**OBJECTIVE:**
Pull each line containing "Write" out of the data and copy it.
────────────────────
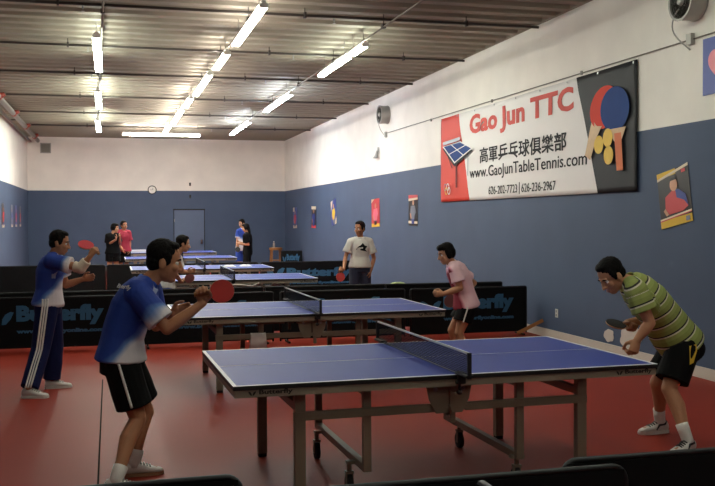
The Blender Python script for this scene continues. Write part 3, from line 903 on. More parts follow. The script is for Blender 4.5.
# ------------------------------------------------------------------ barriers
def make_barrier(w, text=True, big=False, h=0.70, frame='barrier_frame', rr=0.06):
    t = empty('court_barrier')
    q = MB()
    pts = [(-w / 2, 0, 0.02)]
    for k in range(7):
        a = pi - k * pi / 12
        pts.append((-w / 2 + rr + rr * cos(a), 0, h - rr + rr * sin(a)))
    for k in range(7):
        a = pi / 2 - k * pi / 12
        pts.append((w / 2 - rr + rr * cos(a), 0, h - rr + rr * sin(a)))
    pts.append((w / 2, 0, 0.02))
    q.tube([V(p) for p in pts], 0.0125, None, 10, ref=(0, 1, 0))
    q.cyl((-w / 2, 0, 0.06), (w / 2, 0, 0.06), 0.0125, n=10)
    q.build('frame', M[frame], t, smooth=True)
    q = MB()
    nx, nz = 40, 10
    for sgn in (1,):
        gr = []
        for i in range(nx + 1):
            row = []
            for j in range(nz + 1):
                x = -w / 2 + 0.012 + (w - 0.024) * i / nx
                z = 0.045 + (h - 0.055) * j / nz
                yy = -0.014 + 0.004 * noise.noise(V((x * 3, z * 5, w)))
                row.append(q.bm.verts.new((x, yy, z)))
            gr.append(row)
        for i in range(nx):
            for j in range(nz):
                q.bm.faces.new((gr[i][j], gr[i + 1][j], gr[i + 1][j + 1], gr[i][j + 1]))
    r = bmesh.ops.extrude_face_region(q.bm, geom=q.bm.faces[:])
    for v in [g for g in r['geom'] if isinstance(g, bmesh.types.BMVert)]:
        v.co.y += 0.028
    q.build('cloth_panel', M['barrier_cloth'], t)
    for sx in (-1, 1):
        q = MB(); q.box((sx * (w / 2 - (0.10 if text else 0.26)), 0, 0.012), (0.03, 0.30, 0.024), bevel=0.004); q.cyl((sx * (w / 2 - (0.10 if text else 0.26)), 0, 0.02), (sx * (w / 2 - (0.10 if text else 0.26)), 0, 0.06), 0.01, n=8)
        q.build('foot', M[frame], t)
    if text:
        k = 1.45 if big else 1.0
        x0 = -w / 2 + (0.14 if big else 0.16)
        for wg in wings(x0 + 0.14 * k, 0.435, 0.25 * k):
            q = MB(); q.prism([(a_, -0.0195, c_) for a_, c_ in wg], (0, -0.002, 0)); q.build('logo_wing', M['cyan'], t)
        text_obj('lettering', 'Butterfly', 0.3, M['cyan'], t, (x0 + 0.33 * k, -0.0195, 0.335 if not big else 0.29), (1, 0, 0), (0, 0, 1), 0.018, 1.10 * k, 0.27 * (1.0 if big else 1), 0.002)
        text_obj('web_lettering', 'www.butterflyonline.com', 0.1, M['cyan'], t, (x0 + 0.33 * k, -0.0195, 0.225 if not big else 0.15), (1, 0, 0), (0, 0, 1), 0.006, 1.10 * k, 0.068 * (1.2 if big else 1), 0.002)
    return t
B1 = make_barrier(1.80, rr=0.025)
row_a = [(-1.43, 7.62, 'barrier with cyan lettering behind the player in tracksuit trousers'), (0.62, 7.56, 'lettered barrier behind the left half of the second table'),
         (2.52, 7.55, 'lettered barrier behind the right half of the second table'), (4.38, 7.46, 'barrier with cyan lettering behind the pink shirted woman, by the right wall')]
for i, (x, y, lab) in enumerate(row_a):
    o = B1 if i == 0 else dup(B1)
    o.location = (x, y, 0); o.rotation_euler = (0, 0, (-0.03, 0.012, 0, 0.012)[i])
    tag(o, lab, 'barrier', 'lettered court barriers behind the second table')
B2 = make_barrier(1.80, text=False)
B2W = make_barrier(1.91, text=False, rr=0.02)
for i, (x, y, lab) in enumerate([(-1.36, 8.52, 'plain barrier right behind the lettered one of the tracksuit player'), (0.58, 8.55, 'plain barrier behind the second table, left of its net'),
                                 (2.52, 8.55, 'plain barrier in front of the player in the pale grey T-shirt'), (4.38, 8.50, 'plain barrier by the right wall, showing above the one behind the pink shirted woman')]):
    o = B2W if i == 0 else dup(B2W)
    o.location = (x, y, 0); o.rotation_euler = (0, 0, pi + (0.01, -0.008, 0.006, -0.01)[i])
    tag(o, lab, 'barrier', 'plain court barriers back to back with the lettered ones')
B3 = make_barrier(2.30, big=True)
o = make_barrier(2.30, text=False); o.location = (-1.91, 16.72, 0)
tag(o, 'plain far barrier below the two people chatting at the left', 'barrier', 'far court barriers')
o = dup(o); o.location = (0.42, 16.72, 0)
tag(o, 'plain far barrier behind the left half of the fourth table', 'barrier', 'far court barriers')
B3.location = (3.93, 16.72, 0)
tag(B3, 'far barrier with big cyan lettering left of the grey T-shirt player', 'barrier', 'far court barriers')
o = make_barrier(1.1, text=False); o.location = (2.18, 16.76, 0)
tag(o, 'short plain far barrier behind the right end of the fourth table', 'barrier', 'far court barriers')
# near barriers along the bottom edge, seen from behind
o = B2; o.location = (-1.07, -1.65, 0); o.rotation_euler = (0, 0, 0.02)
tag(o, 'near black barrier with a rounded corner at the bottom left edge', 'barrier', 'near barriers along the bottom edge')
o = dup(B2); o.location = (0.45, -1.90, 0); o.rotation_euler = (0, 0, 0.0)
tag(o, 'near black barrier at the bottom centre, under the big table', 'barrier', 'near barriers along the bottom edge')
o = dup(B2); o.location = (2.04, -1.78, 0); o.rotation_euler = (0, 0, -0.01)
tag(o, 'near dark barrier at the bottom right corner, below the striped polo player', 'barrier', 'near barriers along the bottom edge')
B4 = make_barrier(1.80, text=False, frame='rail_grey')
B4.location = (0.70, -2.83, 0); B4.rotation_euler = (0, 0, pi / 2)
tag(B4, 'barrier standing end on at the bottom centre with a grey top rail', 'barrier', 'near barriers along the bottom edge')
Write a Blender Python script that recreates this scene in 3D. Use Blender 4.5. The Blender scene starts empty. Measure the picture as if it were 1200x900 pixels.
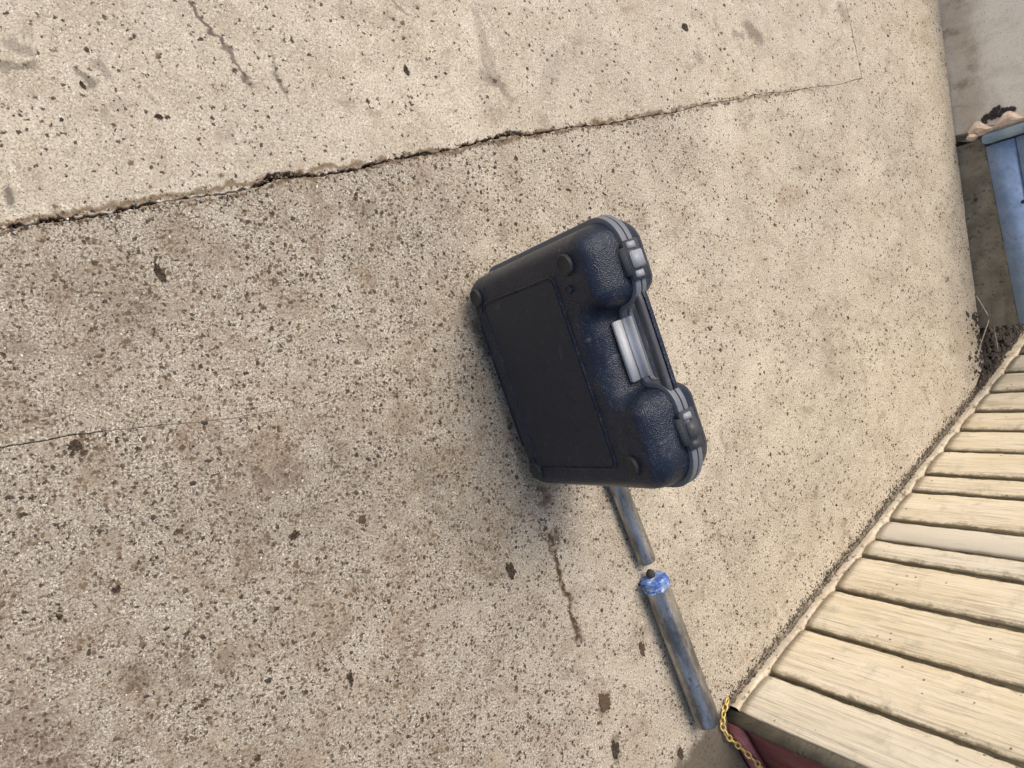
import bpy, bmesh, math, random
import numpy as np
from mathutils import Vector, Matrix
from mathutils.geometry import delaunay_2d_cdt
random.seed(7)
RNG = np.random.default_rng(11)

# ------------------------------------------------------------------ camera, sky, sun, exposure
S = bpy.context.scene
C = S.collection
CAM_H = 1.25
cam_d = bpy.data.cameras.new("camera"); cam = bpy.data.objects.new("camera", cam_d); C.objects.link(cam)
cam_d.sensor_width = 36.0; cam_d.lens = 36.0 * 870 / 1200
cam_d.clip_start = 0.02; cam_d.clip_end = 300
_n = Vector((-500, 50, 870)).normalized()                      # straight down, seen by the lens
_X = (Vector((1, 0, 0)) - _n * _n.x).normalized(); _Y = _n.cross(_X)
cam.matrix_world = Matrix(((_X.x, -_X.y, -_X.z, 0), (-_Y.x, _Y.y, _Y.z, 0), (-_n.x, _n.y, _n.z, CAM_H), (0, 0, 0, 1)))
S.camera = cam

SUN_DIR = Vector((-0.03, 0.68, 1.15)).normalized()              # towards the sun
elev = math.asin(SUN_DIR.z); azim = math.atan2(SUN_DIR.x, SUN_DIR.y)
W = bpy.data.worlds.new("World"); S.world = W; W.use_nodes = True
wn = W.node_tree.nodes; wl = W.node_tree.links
sky = wn.new("ShaderNodeTexSky"); sky.sky_type = 'NISHITA'; sky.sun_disc = False
sky.sun_elevation = elev; sky.sun_rotation = azim
sky.air_density = 1.0; sky.dust_density = 5.0; sky.ozone_density = 1.0
bgn = wn["Background"]; bgn.inputs[1].default_value = 0.15
wl.new(sky.outputs[0], bgn.inputs[0])
sun_d = bpy.data.lights.new("sun", 'SUN'); sun_d.energy = 1.7; sun_d.angle = math.radians(30); sun_d.color = (1.0, 0.93, 0.82)
sun = bpy.data.objects.new("sun", sun_d); C.objects.link(sun)
sun.rotation_euler = SUN_DIR.to_track_quat('Z', 'Y').to_euler(); sun.location = (2, 2, 6)
S.view_settings.view_transform = 'Standard'; S.view_settings.look = 'None'
S.view_settings.gamma = 1; S.view_settings.exposure = 0.20
S.render.engine = 'CYCLES'

# ------------------------------------------------------------------ node helpers
class NT:
    def __init__(s, name):
        s.m = bpy.data.materials.new(name); s.m.use_nodes = True
        s.t = s.m.node_tree; s.bs = s.t.nodes["Principled BSDF"]
    def n(s, kind, **kw):
        x = s.t.nodes.new(kind)
        for k, v in kw.items(): setattr(x, k, v)
        return x
    def put(s, sock, v):
        if isinstance(v, bpy.types.NodeSocket): s.t.links.new(v, sock)
        elif v is not None: sock.default_value = v
    def obj(s): return s.n("ShaderNodeTexCoord").outputs["Object"]
    def geo(s): return s.n("ShaderNodeNewGeometry").outputs["Position"]
    def math(s, op, a, b=None, c=None, clamp=False):
        x = s.n("ShaderNodeMath", operation=op); x.use_clamp = clamp
        s.put(x.inputs[0], a); s.put(x.inputs[1], b); s.put(x.inputs[2], c); return x.outputs[0]
    def noise(s, vec, scale, detail=3, rough=.55, dist=0):
        x = s.n("ShaderNodeTexNoise"); s.put(x.inputs["Vector"], vec)
        x.inputs["Scale"].default_value = scale; x.inputs["Detail"].default_value = detail
        x.inputs["Roughness"].default_value = rough; x.inputs["Distortion"].default_value = dist
        return x.outputs["Fac"]
    def voro(s, vec, scale, feature='F1', out="Distance", rnd=1):
        x = s.n("ShaderNodeTexVoronoi", feature=feature); s.put(x.inputs["Vector"], vec)
        x.inputs["Scale"].default_value = scale; x.inputs["Randomness"].default_value = rnd
        return x.outputs[out]
    def ramp(s, v, lo, hi, a=0., b=1.):
        x = s.n("ShaderNodeMapRange"); x.clamp = True; x.interpolation_type = 'SMOOTHSTEP'
        s.put(x.inputs[0], v); x.inputs[1].default_value = lo; x.inputs[2].default_value = hi
        s.put(x.inputs[3], a); s.put(x.inputs[4], b); return x.outputs[0]
    def mix(s, f, a, b):
        x = s.n("ShaderNodeMix", data_type='RGBA'); s.put(x.inputs[0], f)
        for i, v in ((6, a), (7, b)):
            if isinstance(v, tuple): v = (*v, 1) if len(v) == 3 else v
            s.put(x.inputs[i], v)
        return x.outputs[2]
    def scale(s, vec, k):
        x = s.n("ShaderNodeMapping"); s.put(x.inputs[0], vec); x.inputs["Scale"].default_value = k; return x.outputs[0]
    def bump(s, h, strength, dist, prev=None):
        x = s.n("ShaderNodeBump"); s.put(x.inputs["Height"], h)
        x.inputs["Strength"].default_value = strength; x.inputs["Distance"].default_value = dist
        if prev is not None: s.put(x.inputs["Normal"], prev)
        return x.outputs[0]
    def done(s, col=None, rough=None, normal=None, metal=None, spec=None):
        s.put(s.bs.inputs["Base Color"], (*col, 1) if isinstance(col, tuple) else col)
        s.put(s.bs.inputs["Roughness"], rough)
        if normal is not None: s.put(s.bs.inputs["Normal"], normal)
        s.put(s.bs.inputs["Metallic"], metal); s.put(s.bs.inputs["Specular IOR Level"], spec)
        return s.m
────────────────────
**OUTPUT BELOW:**
The Blender Python script for this scene continues. Write part 3, from line 903 on. More parts follow. The script is for Blender 4.5.
Write a Blender Python script that recreates this scene in 3D. Use Blender 4.5. The Blender scene starts empty. Measure the picture as if it were 1200x900 pixels.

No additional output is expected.